Unlike mutual funds, however, hedge funds typically take long and short positions in assets to lower portfolio risk arising from broad market movements. How?
A hedge fund may take long positions in certain stocks and short positions in certain other stocks such that their portfolio beta is close to zero. A beta close to zero means that the portfolio will remain relatively unchanged due to the broad market movement. Such a portfolio will primarily change if the stocks move more than the broad market.

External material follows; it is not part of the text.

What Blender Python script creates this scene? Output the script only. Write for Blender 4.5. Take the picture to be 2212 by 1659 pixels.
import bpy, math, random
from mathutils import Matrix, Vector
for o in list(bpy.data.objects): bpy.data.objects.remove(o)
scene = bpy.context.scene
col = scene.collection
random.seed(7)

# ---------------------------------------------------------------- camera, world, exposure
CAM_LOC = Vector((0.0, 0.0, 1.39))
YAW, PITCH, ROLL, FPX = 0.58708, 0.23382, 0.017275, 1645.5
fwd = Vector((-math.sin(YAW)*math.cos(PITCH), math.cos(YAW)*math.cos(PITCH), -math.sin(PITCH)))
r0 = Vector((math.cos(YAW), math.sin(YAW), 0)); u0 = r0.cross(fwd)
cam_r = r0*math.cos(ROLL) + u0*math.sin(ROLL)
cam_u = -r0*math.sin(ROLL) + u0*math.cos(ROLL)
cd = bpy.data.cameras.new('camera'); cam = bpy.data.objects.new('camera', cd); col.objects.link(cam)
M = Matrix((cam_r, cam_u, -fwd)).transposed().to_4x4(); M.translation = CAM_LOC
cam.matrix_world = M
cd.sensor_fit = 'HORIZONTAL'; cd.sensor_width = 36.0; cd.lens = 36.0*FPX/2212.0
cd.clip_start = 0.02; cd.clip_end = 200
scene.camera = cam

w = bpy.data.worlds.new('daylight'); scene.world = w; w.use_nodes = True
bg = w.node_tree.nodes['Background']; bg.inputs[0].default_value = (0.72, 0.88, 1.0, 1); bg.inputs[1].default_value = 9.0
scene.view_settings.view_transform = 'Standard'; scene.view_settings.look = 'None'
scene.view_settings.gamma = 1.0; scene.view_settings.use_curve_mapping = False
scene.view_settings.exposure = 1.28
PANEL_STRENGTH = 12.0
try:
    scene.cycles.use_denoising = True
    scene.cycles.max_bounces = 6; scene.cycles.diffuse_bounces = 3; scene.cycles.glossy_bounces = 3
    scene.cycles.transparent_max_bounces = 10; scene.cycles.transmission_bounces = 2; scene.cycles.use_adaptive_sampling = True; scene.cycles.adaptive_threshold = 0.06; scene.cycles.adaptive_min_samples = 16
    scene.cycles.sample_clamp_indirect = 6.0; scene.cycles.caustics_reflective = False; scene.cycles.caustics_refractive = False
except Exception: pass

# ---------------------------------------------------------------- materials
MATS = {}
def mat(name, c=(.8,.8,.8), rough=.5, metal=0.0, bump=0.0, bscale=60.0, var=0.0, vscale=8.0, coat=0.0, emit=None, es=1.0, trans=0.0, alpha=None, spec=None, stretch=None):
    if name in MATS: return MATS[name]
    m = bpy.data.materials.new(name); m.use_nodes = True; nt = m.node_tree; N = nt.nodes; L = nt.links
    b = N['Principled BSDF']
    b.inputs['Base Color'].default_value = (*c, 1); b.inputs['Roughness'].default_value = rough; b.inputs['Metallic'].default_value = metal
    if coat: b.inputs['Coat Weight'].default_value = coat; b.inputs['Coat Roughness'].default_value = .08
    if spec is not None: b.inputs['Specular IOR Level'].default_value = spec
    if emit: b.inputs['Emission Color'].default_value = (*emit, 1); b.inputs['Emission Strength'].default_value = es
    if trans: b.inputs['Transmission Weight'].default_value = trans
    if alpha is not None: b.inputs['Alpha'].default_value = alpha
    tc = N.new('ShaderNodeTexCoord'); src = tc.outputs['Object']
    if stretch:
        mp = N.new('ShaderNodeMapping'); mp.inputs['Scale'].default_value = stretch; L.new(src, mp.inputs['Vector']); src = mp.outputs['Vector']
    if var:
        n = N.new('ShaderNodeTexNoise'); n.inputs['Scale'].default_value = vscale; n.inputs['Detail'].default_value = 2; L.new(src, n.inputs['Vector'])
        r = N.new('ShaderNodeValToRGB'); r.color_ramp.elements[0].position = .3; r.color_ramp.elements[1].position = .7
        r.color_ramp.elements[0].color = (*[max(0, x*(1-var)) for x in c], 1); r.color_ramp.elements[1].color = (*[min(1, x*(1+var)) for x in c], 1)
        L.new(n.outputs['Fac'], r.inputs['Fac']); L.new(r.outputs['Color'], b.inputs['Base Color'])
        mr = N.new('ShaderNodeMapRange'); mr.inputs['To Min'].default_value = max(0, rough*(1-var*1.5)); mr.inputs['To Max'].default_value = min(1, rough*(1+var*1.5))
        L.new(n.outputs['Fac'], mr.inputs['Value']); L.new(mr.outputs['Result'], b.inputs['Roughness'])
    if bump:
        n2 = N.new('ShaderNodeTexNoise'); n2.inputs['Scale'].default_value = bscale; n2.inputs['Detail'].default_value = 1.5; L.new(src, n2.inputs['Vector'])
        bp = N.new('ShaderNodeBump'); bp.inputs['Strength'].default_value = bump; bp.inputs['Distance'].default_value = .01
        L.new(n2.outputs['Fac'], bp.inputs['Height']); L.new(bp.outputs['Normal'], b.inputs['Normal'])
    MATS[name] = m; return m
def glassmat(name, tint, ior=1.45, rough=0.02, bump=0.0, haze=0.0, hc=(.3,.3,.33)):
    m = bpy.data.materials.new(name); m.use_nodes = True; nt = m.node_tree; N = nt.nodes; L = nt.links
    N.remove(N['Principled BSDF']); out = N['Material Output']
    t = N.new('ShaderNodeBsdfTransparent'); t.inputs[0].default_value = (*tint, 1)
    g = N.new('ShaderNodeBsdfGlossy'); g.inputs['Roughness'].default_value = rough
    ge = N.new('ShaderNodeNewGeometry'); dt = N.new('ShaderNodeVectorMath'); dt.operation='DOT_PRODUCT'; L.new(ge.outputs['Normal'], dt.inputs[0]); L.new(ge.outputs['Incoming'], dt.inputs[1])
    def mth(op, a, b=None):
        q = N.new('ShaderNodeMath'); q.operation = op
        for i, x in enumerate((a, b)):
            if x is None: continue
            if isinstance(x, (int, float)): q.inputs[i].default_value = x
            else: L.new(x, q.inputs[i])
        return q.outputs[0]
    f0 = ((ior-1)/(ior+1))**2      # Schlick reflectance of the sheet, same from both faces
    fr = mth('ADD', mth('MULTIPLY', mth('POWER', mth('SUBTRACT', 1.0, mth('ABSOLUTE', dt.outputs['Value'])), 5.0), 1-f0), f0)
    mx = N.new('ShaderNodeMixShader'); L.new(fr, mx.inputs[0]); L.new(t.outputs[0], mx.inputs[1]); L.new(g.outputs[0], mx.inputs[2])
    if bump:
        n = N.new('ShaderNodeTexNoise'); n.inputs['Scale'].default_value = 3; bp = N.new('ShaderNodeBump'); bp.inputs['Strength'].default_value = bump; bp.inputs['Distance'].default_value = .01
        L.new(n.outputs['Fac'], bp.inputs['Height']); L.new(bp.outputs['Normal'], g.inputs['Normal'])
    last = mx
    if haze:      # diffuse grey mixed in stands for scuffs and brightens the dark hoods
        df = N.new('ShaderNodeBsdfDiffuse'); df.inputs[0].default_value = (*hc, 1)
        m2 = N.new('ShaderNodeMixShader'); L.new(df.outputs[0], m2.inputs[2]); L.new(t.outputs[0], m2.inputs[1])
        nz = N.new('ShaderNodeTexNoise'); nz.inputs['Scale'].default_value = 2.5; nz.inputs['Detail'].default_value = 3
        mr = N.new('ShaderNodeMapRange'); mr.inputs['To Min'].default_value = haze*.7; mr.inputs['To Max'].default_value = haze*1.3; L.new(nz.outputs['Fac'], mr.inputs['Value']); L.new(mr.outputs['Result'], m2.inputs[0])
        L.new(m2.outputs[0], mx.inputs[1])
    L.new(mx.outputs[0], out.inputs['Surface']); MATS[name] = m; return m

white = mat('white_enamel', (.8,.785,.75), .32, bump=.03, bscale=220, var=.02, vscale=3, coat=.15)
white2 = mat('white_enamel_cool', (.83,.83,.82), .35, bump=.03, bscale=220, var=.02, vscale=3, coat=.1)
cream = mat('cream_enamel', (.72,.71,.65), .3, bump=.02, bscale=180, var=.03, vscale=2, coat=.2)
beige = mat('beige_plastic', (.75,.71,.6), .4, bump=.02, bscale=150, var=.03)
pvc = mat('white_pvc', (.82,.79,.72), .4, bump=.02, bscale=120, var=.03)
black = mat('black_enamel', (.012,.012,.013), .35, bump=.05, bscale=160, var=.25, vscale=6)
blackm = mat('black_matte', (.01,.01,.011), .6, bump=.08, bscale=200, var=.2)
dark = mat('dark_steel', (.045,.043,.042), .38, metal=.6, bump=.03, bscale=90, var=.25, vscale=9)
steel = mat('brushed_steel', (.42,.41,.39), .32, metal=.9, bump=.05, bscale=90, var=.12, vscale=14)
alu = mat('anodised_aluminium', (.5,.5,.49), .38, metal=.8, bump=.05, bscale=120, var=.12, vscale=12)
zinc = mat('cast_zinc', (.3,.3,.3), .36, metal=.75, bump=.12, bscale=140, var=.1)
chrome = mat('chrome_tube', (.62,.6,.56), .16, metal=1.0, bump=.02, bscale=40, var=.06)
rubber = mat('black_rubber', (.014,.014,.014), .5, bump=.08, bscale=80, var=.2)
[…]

Consider, for instance, Hero Honda and Bajaj Auto. The hedge fund may buy Bajaj Auto and short Hero Honda, such that the portfolio beta is close to zero. Suppose Bajaj Auto moves up by 10 per cent, and Hero Honda and the broad market move up by 7 per cent. The fund's net gain is 3 per cent. This is because Bajaj Auto outperformed the market, precisely what the hedge fund was betting on when it constructed the portfolio.
In short, hedge funds generate security-specific returns, and attempt to lower market risk. Notice that a mutual fund would have gained 10 per cent if it had invested in Reliance.
To improve their security-specific returns, hedge funds leverage their portfolio. The fund may collect, say, Rs 100 crore from investors, borrow Rs 50 crore, and invest Rs 150 crore.
In the above instance, an un-leveraged fund may have gained only 3 per cent of Rs 100 crore. But a hedge fund that has borrowed Rs 50 crore will gain 3 per cent on Rs 150 crore less interest cost on Rs 50 crore.
So hedge funds are always profitable.